La República devolvió a los españoles sus libertades perdidas, concedió el voto a la mujer, suprimió la censura de prensa e introdujo planes de educación  abiertos y eficaces, de los que saldría una generación  ilustrada acorde con los modelos más avanzados de Europa. Muchos ciudadanos de profundo sentimiento monárquico no tuvieron inconveniente en reconocer tales avances y durante unos años el cambio de régimen pareció asentarse entre la burguesía y las clases populares con naturalidad y casi general reconocimiento de que los nuevos modos de gobernación nos acercaban a la modernidad que imperaba en Occidente.

El golpe de Estado de Francisco Franco acabó de un sablazo con esa ilusión colectiva, y nuestro viejo país volvió a las andadas: una dictadura interminable, supresión de los derechos civiles, incluido el de sufragio y de libre expresión y asociación, y una represión cuartelera dirigida por la oscura personalidad del Caudillo, que como buen autócrata no soltó las riendas hasta el día de su muerte, cuarenta años después de haber acabado con un sistema constitucional refrendado por la inmensa mayoría de los españoles.

A partir de la desaparición del dictador, y solo entonces, las cosas empezaron a cambiar. La proverbial presencia de Juan Carlos I en la Jefatura del Estado y la nueva forma de éste, la Monarquía parlamentaria –el rey reina pero no gobierna- hicieron el milagro de una transición política sin traumas que dio a luz la Constitución de 1978, más avanzada que la de 1931, en la que las libertades gozaban de todo el predicamento y los partidos políticos reaparecieron y se sometieron al voto popular. Años inolvidables en los que nacía el nuevo Estado de las autonomías se disponía a despejar los recurrentes contenciosos territoriales, dentro de la unidad indisoluble de la nación.

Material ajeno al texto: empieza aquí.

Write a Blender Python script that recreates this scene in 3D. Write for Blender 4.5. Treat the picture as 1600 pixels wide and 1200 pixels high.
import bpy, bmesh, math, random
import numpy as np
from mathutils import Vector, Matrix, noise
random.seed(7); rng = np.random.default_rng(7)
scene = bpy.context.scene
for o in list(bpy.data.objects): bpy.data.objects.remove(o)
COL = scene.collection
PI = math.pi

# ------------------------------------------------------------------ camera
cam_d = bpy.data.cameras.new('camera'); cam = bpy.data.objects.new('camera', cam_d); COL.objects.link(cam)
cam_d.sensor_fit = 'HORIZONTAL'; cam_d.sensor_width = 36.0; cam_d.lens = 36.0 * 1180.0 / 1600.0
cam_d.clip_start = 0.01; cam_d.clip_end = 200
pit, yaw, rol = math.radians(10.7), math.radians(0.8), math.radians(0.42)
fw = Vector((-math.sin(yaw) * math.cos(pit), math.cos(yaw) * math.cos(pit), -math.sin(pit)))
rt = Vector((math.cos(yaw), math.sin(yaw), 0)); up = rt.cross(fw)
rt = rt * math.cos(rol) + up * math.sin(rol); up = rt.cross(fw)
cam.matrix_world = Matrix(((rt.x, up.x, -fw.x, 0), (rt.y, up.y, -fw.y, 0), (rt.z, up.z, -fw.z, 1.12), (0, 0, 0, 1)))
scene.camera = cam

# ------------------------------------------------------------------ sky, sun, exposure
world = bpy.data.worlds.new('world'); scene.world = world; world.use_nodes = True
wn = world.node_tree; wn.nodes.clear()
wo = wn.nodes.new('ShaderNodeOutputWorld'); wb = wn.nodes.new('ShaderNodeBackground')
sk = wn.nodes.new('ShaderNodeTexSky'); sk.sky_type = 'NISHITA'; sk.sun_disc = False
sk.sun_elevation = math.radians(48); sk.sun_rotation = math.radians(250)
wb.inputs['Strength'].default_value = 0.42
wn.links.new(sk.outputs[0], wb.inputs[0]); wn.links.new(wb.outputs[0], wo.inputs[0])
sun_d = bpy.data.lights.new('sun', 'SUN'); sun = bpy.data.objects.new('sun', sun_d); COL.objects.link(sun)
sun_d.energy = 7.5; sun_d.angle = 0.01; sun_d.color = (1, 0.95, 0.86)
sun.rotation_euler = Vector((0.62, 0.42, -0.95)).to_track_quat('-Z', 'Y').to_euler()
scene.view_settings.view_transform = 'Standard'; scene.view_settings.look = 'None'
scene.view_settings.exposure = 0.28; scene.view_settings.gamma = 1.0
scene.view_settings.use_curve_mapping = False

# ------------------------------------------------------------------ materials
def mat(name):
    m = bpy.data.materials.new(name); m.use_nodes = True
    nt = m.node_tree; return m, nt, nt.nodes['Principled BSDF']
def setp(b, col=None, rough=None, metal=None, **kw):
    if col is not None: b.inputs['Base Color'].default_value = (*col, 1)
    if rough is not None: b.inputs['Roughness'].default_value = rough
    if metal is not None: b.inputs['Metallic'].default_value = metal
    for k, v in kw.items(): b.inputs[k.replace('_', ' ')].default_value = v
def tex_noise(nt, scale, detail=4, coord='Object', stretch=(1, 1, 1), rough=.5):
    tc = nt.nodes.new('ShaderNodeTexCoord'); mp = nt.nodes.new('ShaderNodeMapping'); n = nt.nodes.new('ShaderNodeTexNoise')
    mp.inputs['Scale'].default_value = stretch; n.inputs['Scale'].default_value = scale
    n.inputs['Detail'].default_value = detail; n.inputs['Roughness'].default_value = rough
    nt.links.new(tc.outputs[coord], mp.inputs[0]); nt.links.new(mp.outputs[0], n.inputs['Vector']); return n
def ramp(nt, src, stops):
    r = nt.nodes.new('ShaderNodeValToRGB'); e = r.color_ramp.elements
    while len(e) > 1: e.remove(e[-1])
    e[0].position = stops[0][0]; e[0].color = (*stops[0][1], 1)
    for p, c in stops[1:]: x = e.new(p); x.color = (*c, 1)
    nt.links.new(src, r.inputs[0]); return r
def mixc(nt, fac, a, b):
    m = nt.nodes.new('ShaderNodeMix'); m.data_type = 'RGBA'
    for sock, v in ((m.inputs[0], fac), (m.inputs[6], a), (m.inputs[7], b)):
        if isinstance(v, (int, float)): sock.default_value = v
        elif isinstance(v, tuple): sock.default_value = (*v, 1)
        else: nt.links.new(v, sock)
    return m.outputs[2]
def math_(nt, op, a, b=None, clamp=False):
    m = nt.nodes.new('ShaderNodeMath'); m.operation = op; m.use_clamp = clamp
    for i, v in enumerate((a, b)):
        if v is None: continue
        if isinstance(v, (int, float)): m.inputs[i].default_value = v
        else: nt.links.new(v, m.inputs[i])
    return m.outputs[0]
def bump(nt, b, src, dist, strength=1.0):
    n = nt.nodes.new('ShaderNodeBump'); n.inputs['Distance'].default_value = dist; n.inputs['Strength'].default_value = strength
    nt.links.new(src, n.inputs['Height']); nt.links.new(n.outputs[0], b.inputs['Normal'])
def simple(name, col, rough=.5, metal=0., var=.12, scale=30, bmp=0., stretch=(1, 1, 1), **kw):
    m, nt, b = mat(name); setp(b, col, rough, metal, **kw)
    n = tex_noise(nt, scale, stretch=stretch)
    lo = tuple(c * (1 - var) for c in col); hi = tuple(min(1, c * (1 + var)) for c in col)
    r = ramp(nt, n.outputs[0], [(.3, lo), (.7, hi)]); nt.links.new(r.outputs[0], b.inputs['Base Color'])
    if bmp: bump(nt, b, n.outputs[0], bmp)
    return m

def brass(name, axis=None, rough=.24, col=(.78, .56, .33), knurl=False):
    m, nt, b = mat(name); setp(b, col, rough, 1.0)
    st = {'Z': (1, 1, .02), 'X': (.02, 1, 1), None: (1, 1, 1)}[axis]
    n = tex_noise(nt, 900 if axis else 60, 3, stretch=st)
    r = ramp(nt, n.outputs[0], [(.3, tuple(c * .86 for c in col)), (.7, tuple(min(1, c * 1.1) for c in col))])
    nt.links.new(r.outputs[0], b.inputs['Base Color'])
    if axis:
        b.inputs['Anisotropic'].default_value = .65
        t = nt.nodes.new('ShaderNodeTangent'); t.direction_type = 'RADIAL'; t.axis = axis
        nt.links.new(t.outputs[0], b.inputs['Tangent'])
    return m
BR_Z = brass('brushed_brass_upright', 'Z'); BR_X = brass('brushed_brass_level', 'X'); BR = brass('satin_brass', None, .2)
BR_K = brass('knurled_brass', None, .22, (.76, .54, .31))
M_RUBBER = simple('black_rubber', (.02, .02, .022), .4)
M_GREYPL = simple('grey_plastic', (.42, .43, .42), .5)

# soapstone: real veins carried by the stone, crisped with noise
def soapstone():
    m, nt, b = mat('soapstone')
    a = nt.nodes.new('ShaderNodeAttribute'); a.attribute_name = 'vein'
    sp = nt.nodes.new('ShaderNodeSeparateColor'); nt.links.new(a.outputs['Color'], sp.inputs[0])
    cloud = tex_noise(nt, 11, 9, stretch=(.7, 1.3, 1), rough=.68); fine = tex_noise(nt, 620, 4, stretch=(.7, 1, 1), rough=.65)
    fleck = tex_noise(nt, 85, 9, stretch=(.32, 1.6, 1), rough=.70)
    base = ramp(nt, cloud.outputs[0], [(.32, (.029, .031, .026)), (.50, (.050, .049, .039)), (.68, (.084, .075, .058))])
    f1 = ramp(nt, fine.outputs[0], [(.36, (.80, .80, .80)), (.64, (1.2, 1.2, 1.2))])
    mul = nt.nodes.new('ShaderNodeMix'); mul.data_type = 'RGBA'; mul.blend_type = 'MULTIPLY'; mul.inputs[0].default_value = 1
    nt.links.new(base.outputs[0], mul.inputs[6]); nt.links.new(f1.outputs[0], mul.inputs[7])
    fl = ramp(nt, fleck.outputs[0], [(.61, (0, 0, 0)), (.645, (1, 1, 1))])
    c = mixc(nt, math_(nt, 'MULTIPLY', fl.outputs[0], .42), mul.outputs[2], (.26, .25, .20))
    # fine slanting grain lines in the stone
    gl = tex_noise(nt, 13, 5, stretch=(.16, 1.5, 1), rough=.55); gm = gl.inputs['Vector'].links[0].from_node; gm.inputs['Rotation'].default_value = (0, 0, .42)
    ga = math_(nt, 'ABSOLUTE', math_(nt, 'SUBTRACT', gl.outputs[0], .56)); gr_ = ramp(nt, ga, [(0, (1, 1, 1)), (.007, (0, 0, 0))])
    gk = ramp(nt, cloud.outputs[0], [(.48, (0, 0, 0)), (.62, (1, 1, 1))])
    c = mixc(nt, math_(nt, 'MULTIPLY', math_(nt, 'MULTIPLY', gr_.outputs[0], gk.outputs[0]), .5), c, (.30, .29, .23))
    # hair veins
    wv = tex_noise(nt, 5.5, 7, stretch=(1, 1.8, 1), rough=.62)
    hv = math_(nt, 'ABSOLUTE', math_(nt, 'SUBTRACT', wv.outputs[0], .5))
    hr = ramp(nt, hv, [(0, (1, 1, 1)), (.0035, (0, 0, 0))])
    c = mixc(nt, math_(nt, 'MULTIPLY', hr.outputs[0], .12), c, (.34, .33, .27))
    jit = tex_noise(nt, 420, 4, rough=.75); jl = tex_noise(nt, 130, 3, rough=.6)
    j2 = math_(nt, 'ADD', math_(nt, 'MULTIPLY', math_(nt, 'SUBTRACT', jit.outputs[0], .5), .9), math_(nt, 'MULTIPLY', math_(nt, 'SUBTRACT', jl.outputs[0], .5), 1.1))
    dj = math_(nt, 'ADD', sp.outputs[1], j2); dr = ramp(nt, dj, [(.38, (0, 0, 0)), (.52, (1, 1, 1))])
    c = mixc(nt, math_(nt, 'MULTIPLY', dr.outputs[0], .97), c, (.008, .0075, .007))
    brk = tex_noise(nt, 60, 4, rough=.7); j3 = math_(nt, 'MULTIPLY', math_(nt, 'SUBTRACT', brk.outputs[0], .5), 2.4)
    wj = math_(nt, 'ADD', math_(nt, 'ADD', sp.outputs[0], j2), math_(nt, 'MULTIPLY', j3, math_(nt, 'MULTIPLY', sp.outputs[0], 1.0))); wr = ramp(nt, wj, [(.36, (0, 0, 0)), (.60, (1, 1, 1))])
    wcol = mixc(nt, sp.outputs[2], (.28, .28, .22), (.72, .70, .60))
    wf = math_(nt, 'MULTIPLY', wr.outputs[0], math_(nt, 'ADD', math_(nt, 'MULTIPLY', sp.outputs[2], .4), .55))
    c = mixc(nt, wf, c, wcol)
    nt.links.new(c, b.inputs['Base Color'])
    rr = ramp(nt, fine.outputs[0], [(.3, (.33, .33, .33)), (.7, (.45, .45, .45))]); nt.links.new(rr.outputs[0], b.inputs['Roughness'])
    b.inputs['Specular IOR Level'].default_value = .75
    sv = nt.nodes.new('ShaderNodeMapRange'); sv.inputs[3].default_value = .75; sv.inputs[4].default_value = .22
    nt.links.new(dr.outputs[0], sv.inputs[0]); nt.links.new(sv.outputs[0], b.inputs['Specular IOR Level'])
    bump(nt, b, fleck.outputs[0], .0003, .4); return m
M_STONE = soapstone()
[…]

La II República es hoy, sobre todo para las generaciones jóvenes, una página a no olvidar de nuestra Historia, que dejó en la conciencia de los hombres libres el sentido de la ciudadanía y del derecho, factores de la convivencia civilizada que ahora se reproducen en la sociedad española. Se ha dicho, con razón a medias, que nuestro país es una república coronada. Y a esa mitad que lo piensa y a la otra no le duelen prendas en reconocer que la Monarquía es la institución más valorada por la gente, precisamente porque ha sabido devolverle al pueblo los valores que fueron estandarte de aquella naufragada República.

La normalidad con la que vive España el ochenta aniversario del 14 de abril de 1931 es el signo elocuente de que nuestro país camina por el sendero correcto y que salvo nostalgias tan legítimas como desfasadas aquí nadie propugna la abolición de un régimen, la Monarquía parlamentaria, que da satisfacción al conjunto de los ciudadanos. Si hace ochenta años fue necesaria y positiva la salida de Alfonso XIII después de haber dejado en suspenso la Constitución, hoy las circunstancias son diametralmente opuestas y a nadie en su sano juicio se le ocurre poner en cuestión el sistema democrático que el pueblo español se dio a sí mismo y que compite en cuanto a libertades y derechos con los más avanzados del mundo. El asunto no es Monarquía o República. El asunto es democracia o dictadura. Por eso este 14 de abril debemos celebrar la efeméride como afirmación de los valores sobre los que se asienta hoy la convivencia pacífica de los españoles, trasunto de aquellos, como calcados como por una fotocopia.